▶ MATERIAL PROVIDED:

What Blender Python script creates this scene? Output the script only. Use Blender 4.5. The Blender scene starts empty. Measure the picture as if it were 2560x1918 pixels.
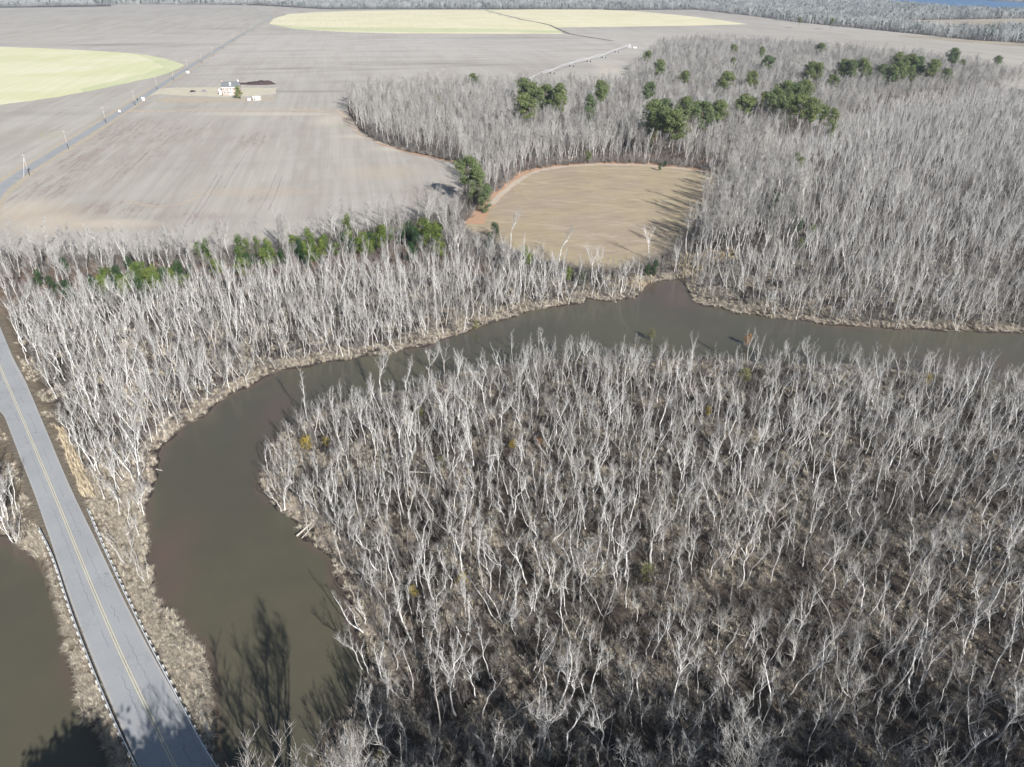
import bpy, math, random
import numpy as np
from mathutils import Vector, Matrix

random.seed(7)
RNG = np.random.default_rng(7)
S = bpy.context.scene
COL = S.collection
H = 92.0
F = 1778.0
CX, CY = 1280.0, 959.0
PITCH = math.radians(30)
CP, SP = math.cos(PITCH), math.sin(PITCH)
FIELD_Z = 1.2
ROAD_Z = 1.3
K = 2560 / 2212.0      # survey units -> map units

# ------------------------------------------------------------------ survey helpers
def G(x, y, z=0.0):
    """point of the land seen from the drone at (x, y), at height z"""
    r = x - CX; u = CY - y
    v = -F * SP + u * CP
    f = F * CP + u * SP
    t = (z - H) / v
    return (r * t, f * t)

def GL(pts, z=0.0, k=1.0):
    return [G(x * k, y * k, z) for x, y in pts]

def proj(X, Y, Z):
    dz = Z - H
    dep = Y * CP - dz * SP
    up = Y * SP + dz * CP
    return CX + F * X / dep, CY - F * up / dep, dep

# ------------------------------------------------------------------ numpy noise
def _hash(ix, iy, seed):
    h = (ix.astype(np.int64) * 374761393 + iy.astype(np.int64) * 668265263 + seed * 1442695041) & 0xffffffff
    h = ((h ^ (h >> 13)) * 1274126177) & 0xffffffff
    return ((h ^ (h >> 16)) & 0xffff) / 65535.0

def vnoise(x, y, s, seed=0):
    x = np.asarray(x, float) / s; y = np.asarray(y, float) / s
    ix = np.floor(x); iy = np.floor(y)
    fx = x - ix; fy = y - iy
    fx = fx * fx * (3 - 2 * fx); fy = fy * fy * (3 - 2 * fy)
    a = _hash(ix, iy, seed); b = _hash(ix + 1, iy, seed)
    c = _hash(ix, iy + 1, seed); d = _hash(ix + 1, iy + 1, seed)
    return (a * (1 - fx) + b * fx) * (1 - fy) + (c * (1 - fx) + d * fx) * fy

def fbm(x, y, s, o=3, seed=0):
    t = 0; w = 0
    for i in range(o):
        t = t + vnoise(x, y, s / 2 ** i, seed + i) * 0.5 ** i; w += 0.5 ** i
    return t / w

def inside(px, py, poly):
    r = np.zeros(np.shape(px), bool)
    n = len(poly)
    for i in range(n):
        x0, y0 = poly[i]; x1, y1 = poly[(i + 1) % n]
        if y0 == y1: continue
        c = ((y0 > py) != (y1 > py)) & (px < (x1 - x0) * (py - y0) / (y1 - y0) + x0)
        r ^= c
    return r

def dist_line(px, py, pts, closed=False):
    d = np.full(np.shape(px), 1e12)
    n = len(pts)
    for i in range(n if closed else n - 1):
        x0, y0 = pts[i]; x1, y1 = pts[(i + 1) % n]
        dx, dy = x1 - x0, y1 - y0
        L = dx * dx + dy * dy + 1e-9
        t = np.clip(((px - x0) * dx + (py - y0) * dy) / L, 0, 1)
        d = np.minimum(d, (px - x0 - t * dx) ** 2 + (py - y0 - t * dy) ** 2)
    return np.sqrt(d)

def sstep(a, b, x):
    t = np.clip((x - a) / (b - a), 0, 1)
    return t * t * (3 - 2 * t)

# ------------------------------------------------------------------ object helpers
def mesh_obj(name, V, Fc, mat, parent=None, link=True, smooth=False):
    me = bpy.data.meshes.new(name)
    me.from_pydata([tuple(v) for v in V], [], Fc)
    if mat:
        for m in (mat if isinstance(mat, (list, tuple)) else [mat]):
            me.materials.append(m)
    if smooth:
        me.polygons.foreach_set('use_smooth', [True] * len(me.polygons))
    me.update()
    o = bpy.data.objects.new(name, me)
    if link: COL.objects.link(o)
    if parent: o.parent = parent
    return o

def np_mesh(name, V, Q, mat, n=4, smooth=False):
    V = np.asarray(V, np.float32); Q = np.asarray(Q, np.int32)
    me = bpy.data.meshes.new(name)
    me.vertices.add(len(V)); me.vertices.foreach_set('co', V.ravel())
    me.loops.add(len(Q) * n); me.loops.foreach_set('vertex_index', Q.ravel())
    me.polygons.add(len(Q))
    me.polygons.foreach_set('loop_start', np.arange(len(Q), dtype=np.int32) * n)
    me.polygons.foreach_set('loop_total', np.full(len(Q), n, np.int32))
    if smooth: me.polygons.foreach_set('use_smooth', np.ones(len(Q), bool))
    if mat: me.materials.append(mat)
    me.update(calc_edges=True)
    return me

def fattr(me, name, arr):
    a = me.attributes.new(name, 'FLOAT', 'POINT')
    a.data.foreach_set('value', np.asarray(arr, np.float32))

def empty(name, loc=(0, 0, 0), rz=0.0):
    o = bpy.data.objects.new(name, None)
    o.location = loc; o.rotation_euler = (0, 0, rz); o.empty_display_size = 0.5
    COL.objects.link(o)
    return o

def tag(o, label=None, cat=None, group=None, kind=None):
    if label: o['label'] = label
    if cat: o['category'] = cat
    if group: o['group'] = group
    if kind: o['kind'] = kind
    return o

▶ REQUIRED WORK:
Extract, word for word, each line from the top of the data down to and including the line with "return t / w"; skip the pictures.

▶ TASK SOLUTION:
What Blender Python script creates this scene? Output the script only. Use Blender 4.5. The Blender scene starts empty. Measure the picture as if it were 2560x1918 pixels.
import bpy, math, random
import numpy as np
from mathutils import Vector, Matrix

random.seed(7)
RNG = np.random.default_rng(7)
S = bpy.context.scene
COL = S.collection
H = 92.0
F = 1778.0
CX, CY = 1280.0, 959.0
PITCH = math.radians(30)
CP, SP = math.cos(PITCH), math.sin(PITCH)
FIELD_Z = 1.2
ROAD_Z = 1.3
K = 2560 / 2212.0      # survey units -> map units

# ------------------------------------------------------------------ survey helpers
def G(x, y, z=0.0):
    """point of the land seen from the drone at (x, y), at height z"""
    r = x - CX; u = CY - y
    v = -F * SP + u * CP
    f = F * CP + u * SP
    t = (z - H) / v
    return (r * t, f * t)

def GL(pts, z=0.0, k=1.0):
    return [G(x * k, y * k, z) for x, y in pts]

def proj(X, Y, Z):
    dz = Z - H
    dep = Y * CP - dz * SP
    up = Y * SP + dz * CP
    return CX + F * X / dep, CY - F * up / dep, dep

# ------------------------------------------------------------------ numpy noise
def _hash(ix, iy, seed):
    h = (ix.astype(np.int64) * 374761393 + iy.astype(np.int64) * 668265263 + seed * 1442695041) & 0xffffffff
    h = ((h ^ (h >> 13)) * 1274126177) & 0xffffffff
    return ((h ^ (h >> 16)) & 0xffff) / 65535.0

def vnoise(x, y, s, seed=0):
    x = np.asarray(x, float) / s; y = np.asarray(y, float) / s
    ix = np.floor(x); iy = np.floor(y)
    fx = x - ix; fy = y - iy
    fx = fx * fx * (3 - 2 * fx); fy = fy * fy * (3 - 2 * fy)
    a = _hash(ix, iy, seed); b = _hash(ix + 1, iy, seed)
    c = _hash(ix, iy + 1, seed); d = _hash(ix + 1, iy + 1, seed)
    return (a * (1 - fx) + b * fx) * (1 - fy) + (c * (1 - fx) + d * fx) * fy

def fbm(x, y, s, o=3, seed=0):
    t = 0; w = 0
    for i in range(o):
        t = t + vnoise(x, y, s / 2 ** i, seed + i) * 0.5 ** i; w += 0.5 ** i
    return t / w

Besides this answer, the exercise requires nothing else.